Batsmen are dismissed more often because they have made an error of judgement rather than because of anything the bowler has done. Cook made fewer such errors than most. Throughout his career he has been the best advertisement for the old adage: “stay at the wicket and the runs will come”. Once he was settled he must have been infuriating to bowl at. There were many days, long days, when the bowlers must have felt that no matter what they tried, they weren’t going to get him out. This wasn’t on account of the sort of virtuosity which had one great bowler say of Ranjitsinhji: “I puts the ball where I wants and he puts it where he bleeding well chooses”. On the contrary, it was rather that Cook achieved an unusual degree of moral ascendancy. He didn’t destroy attacks; he wore them down. He caused bowlers to abandon hope. Like all openers he has often been out early and cheaply, but, for most of his career, once he has dug himself in, he has been well nigh immovable. He has blunted many attacks to the benefit of lower order batsmen.
The good news is that he intends to continue playing for Essex, and has indeed signed a new three-year contract. I have a lot of time for players who don’t regard the end of their Test career as the end of their career in first-class cricket, players like Marcus Trescothick, Mark Ramprakash, Paul Collingwood, Jonathan Trott and Ian Bell, while conversely taking a dim view of those like Nasser Hussein, Michael Vaughan and Andrew Strauss who, without the excuse of injury, selfishly retire from the county game as soon as they leave the Test match arena. Those who soldier on for their counties offer an invaluable service. Their experience helps young players, and they have the opportunity to give something back to the county which nurtured them when they were young, but which has mostly been deprived of their help throughout their Test career. They even may be said to owe something to their county’s loyal members.
The county game needs such players, needs the Collingwoods, Bells and Cooks. It has been cynically devalued by the ECB, with almost no championship matches played during the high summer months. In the long run, this will harm English cricket – indeed it may already be doing so. Ian Bell said this week that the present structure makes it unlikely that counties will look to develop batsmen like Alastair Cook – the worse for English cricket if this is indeed the case.

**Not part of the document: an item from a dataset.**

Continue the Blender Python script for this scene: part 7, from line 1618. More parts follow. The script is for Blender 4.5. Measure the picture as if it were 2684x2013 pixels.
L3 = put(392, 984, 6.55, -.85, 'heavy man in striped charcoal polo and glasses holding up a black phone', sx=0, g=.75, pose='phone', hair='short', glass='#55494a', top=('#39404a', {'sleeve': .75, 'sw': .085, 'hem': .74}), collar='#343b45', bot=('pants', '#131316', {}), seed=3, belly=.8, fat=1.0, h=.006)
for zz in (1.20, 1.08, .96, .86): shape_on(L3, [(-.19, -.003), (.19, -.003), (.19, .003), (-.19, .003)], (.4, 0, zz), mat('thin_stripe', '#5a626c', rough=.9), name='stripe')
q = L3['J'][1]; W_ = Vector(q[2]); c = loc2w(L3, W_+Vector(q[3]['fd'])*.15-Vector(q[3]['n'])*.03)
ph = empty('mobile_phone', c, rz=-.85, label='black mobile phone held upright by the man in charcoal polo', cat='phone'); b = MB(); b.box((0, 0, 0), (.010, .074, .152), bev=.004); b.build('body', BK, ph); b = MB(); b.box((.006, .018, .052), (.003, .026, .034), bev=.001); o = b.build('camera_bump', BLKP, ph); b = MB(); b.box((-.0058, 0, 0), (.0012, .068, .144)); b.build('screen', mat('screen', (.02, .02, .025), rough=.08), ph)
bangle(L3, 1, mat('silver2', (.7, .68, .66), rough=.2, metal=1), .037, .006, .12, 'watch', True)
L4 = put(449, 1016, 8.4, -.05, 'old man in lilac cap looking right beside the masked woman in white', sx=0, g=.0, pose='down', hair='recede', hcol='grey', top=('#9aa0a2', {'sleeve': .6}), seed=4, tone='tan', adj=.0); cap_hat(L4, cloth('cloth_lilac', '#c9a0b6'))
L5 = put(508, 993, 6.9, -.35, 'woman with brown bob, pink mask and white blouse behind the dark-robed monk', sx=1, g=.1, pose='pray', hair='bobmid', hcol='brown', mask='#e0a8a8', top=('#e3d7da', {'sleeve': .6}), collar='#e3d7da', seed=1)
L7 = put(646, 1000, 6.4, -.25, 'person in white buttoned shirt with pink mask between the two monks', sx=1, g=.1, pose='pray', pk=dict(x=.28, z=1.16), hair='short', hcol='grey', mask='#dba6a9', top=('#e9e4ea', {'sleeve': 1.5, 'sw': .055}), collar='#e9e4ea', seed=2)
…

Alastair Cook has done as much for English cricket as any player of the last twenty years. Now, having honourably opted out of the Test game, he may still have two services to perform. The first is to contribute by his performance and example to the maintenance and indeed the raising of the standard of the County Championship. The second is surely to persuade his old batting partner Andrew Strauss that the ECB should change direction and seek to strengthen that championship instead of apparently being content to weaken it. That Cook has had thirteen opening partners since Strauss’s retirement is a clear indication that the present schedule of the English cricket season is damaging, rather than benefitting, the England Test side.